* BEGIN *

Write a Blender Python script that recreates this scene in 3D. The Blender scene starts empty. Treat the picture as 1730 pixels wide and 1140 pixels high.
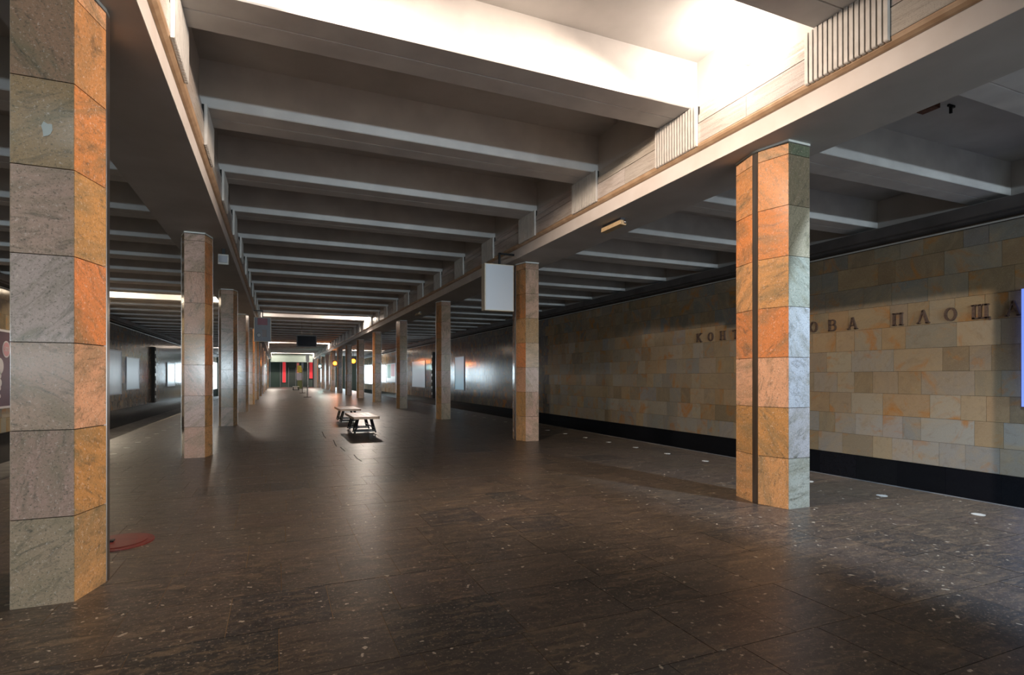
import bpy, bmesh, math, random
from mathutils import Vector, Matrix
random.seed(7)
R = math.radians
SC = bpy.context.scene
COL = SC.collection

# ------------------------------------------------------------------ camera
TH = R(23.0); F = 933.0; HZ = 637.0; CX = 865.0; CAMZ = 1.5
cam = bpy.data.cameras.new('camera'); camo = bpy.data.objects.new('camera', cam); COL.objects.link(camo)
camo.location = (0, 0, CAMZ); camo.rotation_euler = (R(90), 0, -TH)
cam.sensor_width = 36; cam.sensor_fit = 'HORIZONTAL'; cam.lens = F/1730*36
cam.shift_y = (HZ-570)/1730; cam.clip_start = .05; cam.clip_end = 300
SC.camera = camo
# ------------------------------------------------------------------ world, exposure
w = bpy.data.worlds.new('world'); SC.world = w; w.use_nodes = True
w.node_tree.nodes['Background'].inputs[0].default_value = (.5, .6, .75, 1)
w.node_tree.nodes['Background'].inputs[1].default_value = .02
SC.view_settings.view_transform = 'Standard'; SC.view_settings.look = 'None'
SC.view_settings.exposure = 0.0; SC.view_settings.gamma = 1; SC.view_settings.use_curve_mapping = False
SC.cycles.use_denoising = True
SC.cycles.max_bounces = 8; SC.cycles.diffuse_bounces = 5; SC.cycles.glossy_bounces = 4
SC.cycles.sample_clamp_indirect = 6

XM2 = 4.086                      # mirror: x -> XM2 - x
def mx(x): return XM2-x
PITCH = 2.405; Y0 = 5.66         # near edge of beam k at Y0 + PITCH*k, 0.64 wide
BAY = 7.215; CY0 = 4.93          # pillar centres
def t_of(px): return (px-CX)/F
def Y_on_X(px, X):
    t = t_of(px); return X*(math.cos(TH)-t*math.sin(TH))/(math.sin(TH)+t*math.cos(TH))
def X_on_Y(px, Y):
    t = t_of(px); return Y*(math.sin(TH)+t*math.cos(TH))/(math.cos(TH)-t*math.sin(TH))
def dep(X, Y): return X*math.sin(TH)+Y*math.cos(TH)
def Zat(py, X, Y): return CAMZ-(py-HZ)*dep(X, Y)/F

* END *

TASK BRIEF: Exclude the images and reproduce the remaining data exactly.

SOLUTION:
Write a Blender Python script that recreates this scene in 3D. The Blender scene starts empty. Treat the picture as 1730 pixels wide and 1140 pixels high.
import bpy, bmesh, math, random
from mathutils import Vector, Matrix
random.seed(7)
R = math.radians
SC = bpy.context.scene
COL = SC.collection

# ------------------------------------------------------------------ camera
TH = R(23.0); F = 933.0; HZ = 637.0; CX = 865.0; CAMZ = 1.5
cam = bpy.data.cameras.new('camera'); camo = bpy.data.objects.new('camera', cam); COL.objects.link(camo)
camo.location = (0, 0, CAMZ); camo.rotation_euler = (R(90), 0, -TH)
cam.sensor_width = 36; cam.sensor_fit = 'HORIZONTAL'; cam.lens = F/1730*36
cam.shift_y = (HZ-570)/1730; cam.clip_start = .05; cam.clip_end = 300
SC.camera = camo
# ------------------------------------------------------------------ world, exposure
w = bpy.data.worlds.new('world'); SC.world = w; w.use_nodes = True
w.node_tree.nodes['Background'].inputs[0].default_value = (.5, .6, .75, 1)
w.node_tree.nodes['Background'].inputs[1].default_value = .02
SC.view_settings.view_transform = 'Standard'; SC.view_settings.look = 'None'
SC.view_settings.exposure = 0.0; SC.view_settings.gamma = 1; SC.view_settings.use_curve_mapping = False
SC.cycles.use_denoising = True
SC.cycles.max_bounces = 8; SC.cycles.diffuse_bounces = 5; SC.cycles.glossy_bounces = 4
SC.cycles.sample_clamp_indirect = 6

XM2 = 4.086                      # mirror: x -> XM2 - x
def mx(x): return XM2-x
PITCH = 2.405; Y0 = 5.66         # near edge of beam k at Y0 + PITCH*k, 0.64 wide
BAY = 7.215; CY0 = 4.93          # pillar centres
def t_of(px): return (px-CX)/F
def Y_on_X(px, X):
    t = t_of(px); return X*(math.cos(TH)-t*math.sin(TH))/(math.sin(TH)+t*math.cos(TH))
def X_on_Y(px, Y):
    t = t_of(px); return Y*(math.sin(TH)+t*math.cos(TH))/(math.cos(TH)-t*math.sin(TH))
def dep(X, Y): return X*math.sin(TH)+Y*math.cos(TH)
def Zat(py, X, Y): return CAMZ-(py-HZ)*dep(X, Y)/F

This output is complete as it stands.